**GOAL**
Write out the entire listing below exactly, with the pictures left out.

┌──

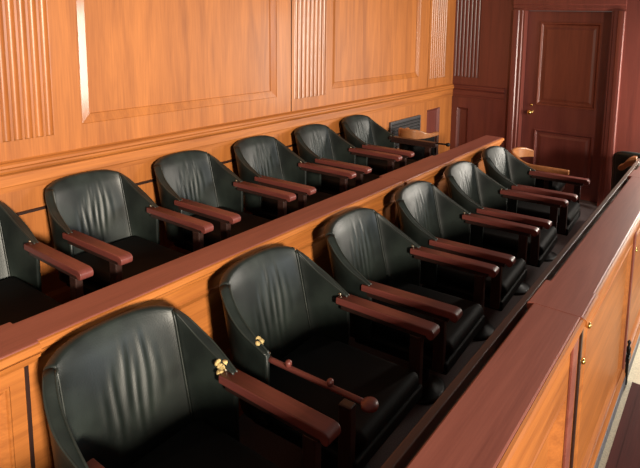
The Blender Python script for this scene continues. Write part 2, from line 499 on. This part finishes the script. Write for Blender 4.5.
# ------------------------------------------------------------------ armchairs
def sm(t): t = max(0, min(1, t)); return t * t * (3 - 2 * t)
UP = [0, .15, .30, .45, .55, .63, .72, .82, .91, 1.0]
PX = [0, .002, .010, .027, .047, .075, .120, .185, .245, .300]
PY = [0, .062, .122, .178, .212, .232, .247, .257, .262, .264]
def ip(t, xs, ys):
    for i in range(len(xs) - 1):
        if t <= xs[i + 1]:
            h = xs[i + 1] - xs[i]; s = (t - xs[i]) / h
            def tan(j):
                if j == 0: return (ys[1] - ys[0]) / (xs[1] - xs[0])
                if j == len(xs) - 1: return (ys[-1] - ys[-2]) / (xs[-1] - xs[-2])
                return (ys[j + 1] - ys[j - 1]) / (xs[j + 1] - xs[j - 1])
            m0, m1 = tan(i) * h, tan(i + 1) * h
            return (2 * s**3 - 3 * s**2 + 1) * ys[i] + (s**3 - 2 * s**2 + s) * m0 + (-2 * s**3 + 3 * s**2) * ys[i + 1] + (s**3 - s**2) * m1
    return ys[-1]
ZB = .36
FOLDS = [(-.075, .34, .62, .011, .0030), (-.036, .24, .72, .010, .0048), (.004, .36, .84, .012, .0056), (.034, .22, .68, .009, .0042), (.066, .30, .86, .010, .0046), (.104, .42, .74, .012, .0026)]
def ztop(a):
    if a <= .55: return .864 - .022 * (a / .55) ** 3
    t = (a - .55) / .45
    return .842 - .189 * (t ** .95) - .020 * math.sin(PI * t)
def back_mid(u, v):
    a = abs(u); s = -1 if u < 0 else 1
    z = ZB + v * (ztop(a) - ZB)
    xb = -.388 - .150 * ((z - .36) / .54) - .02 * sm((z - .8) / .12)
    k = (-.195 - xb) / .30
    return Vector((xb + ip(a, UP, PX) * k, s * ip(a, UP, PY), z))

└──

**OUTPUT BELOW**
The Blender Python script for this scene continues. Write part 2, from line 499 on. This part finishes the script. Write for Blender 4.5.
# ------------------------------------------------------------------ armchairs
def sm(t): t = max(0, min(1, t)); return t * t * (3 - 2 * t)
UP = [0, .15, .30, .45, .55, .63, .72, .82, .91, 1.0]
PX = [0, .002, .010, .027, .047, .075, .120, .185, .245, .300]
PY = [0, .062, .122, .178, .212, .232, .247, .257, .262, .264]
def ip(t, xs, ys):
    for i in range(len(xs) - 1):
        if t <= xs[i + 1]:
            h = xs[i + 1] - xs[i]; s = (t - xs[i]) / h
            def tan(j):
                if j == 0: return (ys[1] - ys[0]) / (xs[1] - xs[0])
                if j == len(xs) - 1: return (ys[-1] - ys[-2]) / (xs[-1] - xs[-2])
                return (ys[j + 1] - ys[j - 1]) / (xs[j + 1] - xs[j - 1])
            m0, m1 = tan(i) * h, tan(i + 1) * h
            return (2 * s**3 - 3 * s**2 + 1) * ys[i] + (s**3 - 2 * s**2 + s) * m0 + (-2 * s**3 + 3 * s**2) * ys[i + 1] + (s**3 - s**2) * m1
    return ys[-1]
ZB = .36
FOLDS = [(-.075, .34, .62, .011, .0030), (-.036, .24, .72, .010, .0048), (.004, .36, .84, .012, .0056), (.034, .22, .68, .009, .0042), (.066, .30, .86, .010, .0046), (.104, .42, .74, .012, .0026)]
def ztop(a):
    if a <= .55: return .864 - .022 * (a / .55) ** 3
    t = (a - .55) / .45
    return .842 - .189 * (t ** .95) - .020 * math.sin(PI * t)
def back_mid(u, v):
    a = abs(u); s = -1 if u < 0 else 1
    z = ZB + v * (ztop(a) - ZB)
    xb = -.388 - .150 * ((z - .36) / .54) - .02 * sm((z - .8) / .12)
    k = (-.195 - xb) / .30
    return Vector((xb + ip(a, UP, PX) * k, s * ip(a, UP, PY), z))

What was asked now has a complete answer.